The global art market – an overview of 2011

[03/01/2012]

 

Following our summaries of the performance of the Art Market Confidence Index and of the French art market in 2011, we are closing the series with a round-up of the global art auction market in 2011.

2011 was the most prolific year ever recorded for the global art market. Whereas financial markets closed the year 1% down (S&P 500) with an 18% drop between July and October, the art market posted a 15% increase in revenue in 2011.
At the start of the year, art price levels were close to those observed in the second half of 2007 (several months before the historically high levels observed at the end of 2007) and they finished 2011 very close to the levels reached in July 2008 (just a couple of months before the meltdown that knocked 37% off art prices until the recovery in early 2010).

The spectacular emergence of Asia and particularly China as of 2007, and that country’s domination of the world’s art market as of 2010, was again confirmed in 2011. With preliminary figures suggesting China accounted for 39% of the global art market during the year, that would imply an increase of 6 percentage points versus 2010, and a 32% rise in art auction revenue in just one year!
With 25% of global art auction revenue, the United States is in second place behind China. The USA is losing global market share, but managed to maintain its 2010 revenue level at roughly $2.8 billion.
With 20% of the global market, the United Kingdom not only maintained its third place in the global ranking but drew closer to the US after posting a 23% increase in auction revenue versus 2010.
The Chinese art market is therefore growing faster and taking market share away from the American market that it overtook the previous year.

Asia not only accounts for the largest volume of global art auction revenue, but is also beginning to generate the best individual auction results. With more than 684 results above the million-dollar threshold hammered in China in 2011, that is already well over a hundred more than the US total (533) over the same period, and represents a 36% increase in the number of Chinese million-plus auction results versus 2010.
The best individual auction result of the year 2011 (USD 57m for QI Baishi’s – Eagle Standing on Pine Tree; Four-Character Couplet in Seal Script) was hammered in Beijing. Of the year’s 100 best individual results, 30 came from Hong Kong, Beijing and Hangzhou.

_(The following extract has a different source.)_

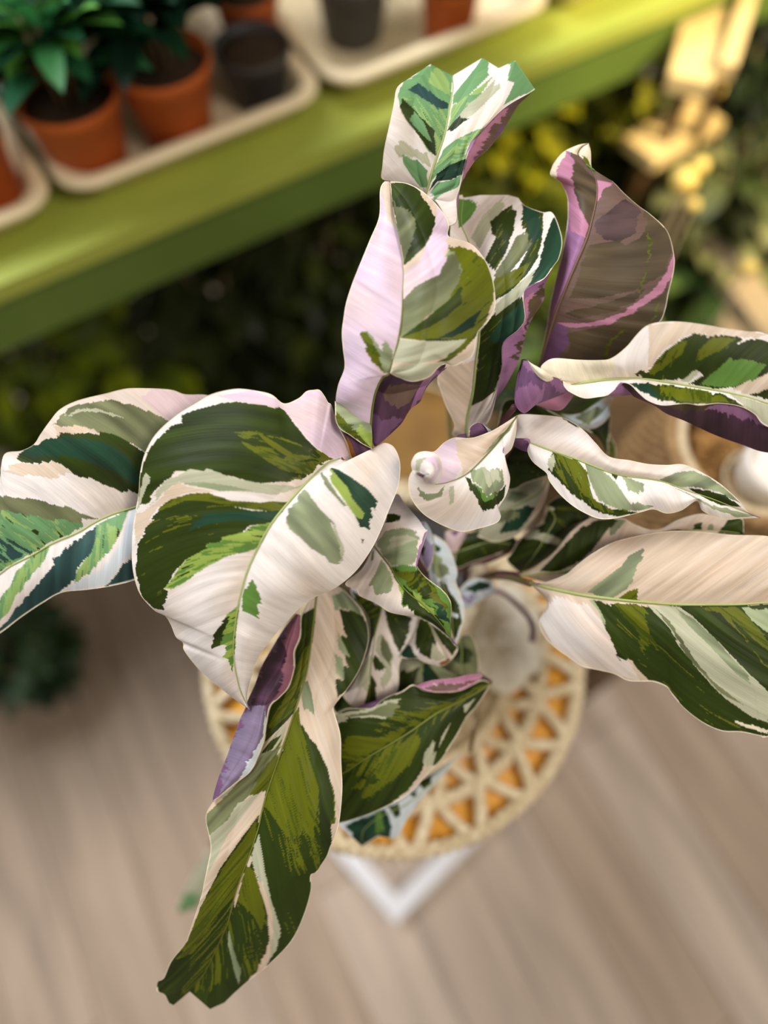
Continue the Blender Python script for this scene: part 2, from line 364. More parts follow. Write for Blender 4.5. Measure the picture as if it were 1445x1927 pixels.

In 2011, the ultra-top end of China’s art market generated 51% of the world’s total art market revenue with approximately 1600 auction lots! In effect, the global 2011 art market showed a healthy balance between its top end, which posted strong growth, and its affordable segment, which also posted steady growth (70% of the global lots sold for less than USD 5,000 i.e. 11% more than in 2008/2009) representing less than 5% of global art auction revenue.

Alongside Asia’s and China’s geographical domination of the global art market, we have also seen a strong growth in the values of Asian artists since 10 of the world’s 15 most sought-after artists are of Chinese origin. For the second time in 15 years, Pablo Picasso is not the world’s top selling artist (in 2007, Andy WARHOL briefly occupied the first position in Artprice’s Top 10 ranking of artist’s by auction revenue) and comes only third in 2011 behind ZHANG Daqian and Qi Baishi despite the fact that the Spanish artist generated a total of more than USD 320 million, his second best annual total (2010 produced his best-ever annual total). Zhang Daqian with more than $500m and Qi Baishi with more than $445m both managed to exceed the highest individual annual total ever generated by an artist (the previous record, $360m, belonged to Pablo PICASSO for 2010).
In the domain of living artists, the highest-selling non-Chinese artist in the global ranking is in 6th place: Jeff KOONS generated “only” $36m versus more than $90m for ZAO Wou-Ki, $57m for ZENG Fanzhi, $51m for FAN Zeng, $41m for ZHANG Xiaogang and $39m for CUI Ruzhuo.

Overall, in 2011 the global art market offered an extraordinary level of resistance to the general context of crisis, and we can already declare that it was indeed the best year the art market has ever known. But these results are, above all, the fruit of the phenomenal growth of the Chinese art market. Without China, the 2011 global art market would have posted an overall result 25% below that of 2007!